Shot clock
The above photo shows a view of a temporary shot clock during a game at Quicken Loans Arena on May 20, 2009 in Cleveland, Ohio. The NBA and Swiss watchmaker Tissot agreed to a deal that is expected to change how the league keeps time. Getty Images

As the often retread saying goes: Time is money. It holds true, however, as Swiss watchmaker Tissot is set to become the first official timekeeper for the NBA in a deal worth $200 million over six years, Bloomberg reported Monday, citing a person familiar with the terms of the deal.

Under the terms of the agreed upon deal, Tissot will develop a new timing system for the professional basketball league and put its branding on the shot clocks in each of the NBA's 29 arenas.

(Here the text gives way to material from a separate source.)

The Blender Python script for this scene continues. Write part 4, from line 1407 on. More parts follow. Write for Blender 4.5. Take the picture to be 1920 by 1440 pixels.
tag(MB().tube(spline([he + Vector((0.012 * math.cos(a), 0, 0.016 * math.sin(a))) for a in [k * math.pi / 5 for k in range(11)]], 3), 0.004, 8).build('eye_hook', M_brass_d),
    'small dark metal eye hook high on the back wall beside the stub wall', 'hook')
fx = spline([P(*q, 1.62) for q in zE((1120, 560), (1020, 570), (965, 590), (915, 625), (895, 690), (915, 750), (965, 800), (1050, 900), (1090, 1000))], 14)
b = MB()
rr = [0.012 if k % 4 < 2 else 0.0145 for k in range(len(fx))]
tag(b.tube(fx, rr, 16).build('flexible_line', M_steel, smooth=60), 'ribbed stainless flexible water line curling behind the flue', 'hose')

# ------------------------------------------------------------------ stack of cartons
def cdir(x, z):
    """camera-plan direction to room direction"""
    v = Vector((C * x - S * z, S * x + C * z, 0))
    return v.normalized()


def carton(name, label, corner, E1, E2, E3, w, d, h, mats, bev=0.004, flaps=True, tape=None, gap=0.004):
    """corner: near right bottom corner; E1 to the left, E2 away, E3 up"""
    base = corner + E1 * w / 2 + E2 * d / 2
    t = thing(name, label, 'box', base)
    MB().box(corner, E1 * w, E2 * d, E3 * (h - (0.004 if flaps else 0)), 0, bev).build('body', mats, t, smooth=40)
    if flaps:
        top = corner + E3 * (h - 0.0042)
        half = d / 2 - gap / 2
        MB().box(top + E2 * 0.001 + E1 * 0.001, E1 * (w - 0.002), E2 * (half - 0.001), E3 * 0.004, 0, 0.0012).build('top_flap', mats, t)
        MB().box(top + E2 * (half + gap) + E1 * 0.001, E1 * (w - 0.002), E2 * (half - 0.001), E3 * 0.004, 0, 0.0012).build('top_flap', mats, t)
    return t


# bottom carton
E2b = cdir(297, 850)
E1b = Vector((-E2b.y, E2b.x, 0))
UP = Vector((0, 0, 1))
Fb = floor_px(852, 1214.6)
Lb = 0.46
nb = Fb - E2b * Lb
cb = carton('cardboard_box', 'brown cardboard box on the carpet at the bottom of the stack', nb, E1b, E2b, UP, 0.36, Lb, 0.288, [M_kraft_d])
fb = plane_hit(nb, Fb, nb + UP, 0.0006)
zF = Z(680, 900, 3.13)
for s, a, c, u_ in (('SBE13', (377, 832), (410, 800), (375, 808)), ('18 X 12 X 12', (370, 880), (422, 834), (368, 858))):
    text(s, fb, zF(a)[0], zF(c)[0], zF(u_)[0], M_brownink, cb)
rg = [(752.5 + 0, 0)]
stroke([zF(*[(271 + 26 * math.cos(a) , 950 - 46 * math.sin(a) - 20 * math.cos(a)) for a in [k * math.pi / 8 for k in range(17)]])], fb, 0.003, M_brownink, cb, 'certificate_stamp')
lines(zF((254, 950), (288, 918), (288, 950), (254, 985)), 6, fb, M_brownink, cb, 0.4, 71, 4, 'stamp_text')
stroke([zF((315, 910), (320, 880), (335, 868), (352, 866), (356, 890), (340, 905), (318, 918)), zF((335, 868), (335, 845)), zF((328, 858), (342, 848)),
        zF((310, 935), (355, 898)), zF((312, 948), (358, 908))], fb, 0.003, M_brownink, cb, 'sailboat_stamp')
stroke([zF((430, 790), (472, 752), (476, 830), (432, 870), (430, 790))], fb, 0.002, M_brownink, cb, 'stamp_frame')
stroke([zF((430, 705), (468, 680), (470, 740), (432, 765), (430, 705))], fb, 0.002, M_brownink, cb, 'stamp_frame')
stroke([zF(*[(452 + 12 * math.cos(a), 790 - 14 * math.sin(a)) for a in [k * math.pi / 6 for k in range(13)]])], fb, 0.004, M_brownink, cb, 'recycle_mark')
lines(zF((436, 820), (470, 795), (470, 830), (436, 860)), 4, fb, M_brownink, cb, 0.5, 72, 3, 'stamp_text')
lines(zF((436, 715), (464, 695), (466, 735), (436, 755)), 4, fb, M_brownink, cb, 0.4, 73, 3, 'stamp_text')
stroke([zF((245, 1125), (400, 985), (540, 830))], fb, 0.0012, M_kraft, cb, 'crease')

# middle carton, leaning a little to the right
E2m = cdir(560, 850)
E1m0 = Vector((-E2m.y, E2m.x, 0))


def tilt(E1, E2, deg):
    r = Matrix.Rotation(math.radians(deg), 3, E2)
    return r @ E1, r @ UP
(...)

The agreement marks Tissot's first sponsorship with a major North American sports league.

Tissot president Francois Thiebaud told ESPN, while not officially revealing the terms, that the deal was the most expensive in the company's 162-year history. Emilio Collins, the NBA's executive vice president of global marketing partnerships, said the NBA had been looking around to find an official timekeeper in order to update technology and develop a better timing system.

"This was the right company for us at the right time," Collins said to ESPN.

Under the current system, the clock is started and stopped by officials, who use a button on their hip. The system is backed up by a timekeeper, but the clock is not automatically stopped when a whistle is blown. Steve Hellmuth, the NBA's executive vice president of operations and technology, told ESPN that Tissot will also work with the league to synchronize the clocks in the arena display clocks shown on TV broadcasts.

While the marketing partnership officially goes into effect this week at the NBA's Global Games, the league won't use the planned Tissot system until the 2016-2017 season. Other Tissot sporting deals include sponsorships with international sports leagues such as the Australian Football League, the Superbike World Championship, FIBA basketball and the International Cycling Union. The Swiss company has also had a deal with San Antonio Spurs guard Tony Parker for five years.

"This deal gives us a chance to touch a lot of people," Thiebaud said to ESPN. "We hope it gives them the confidence to buy a beautiful Swiss watch that is connected to sports."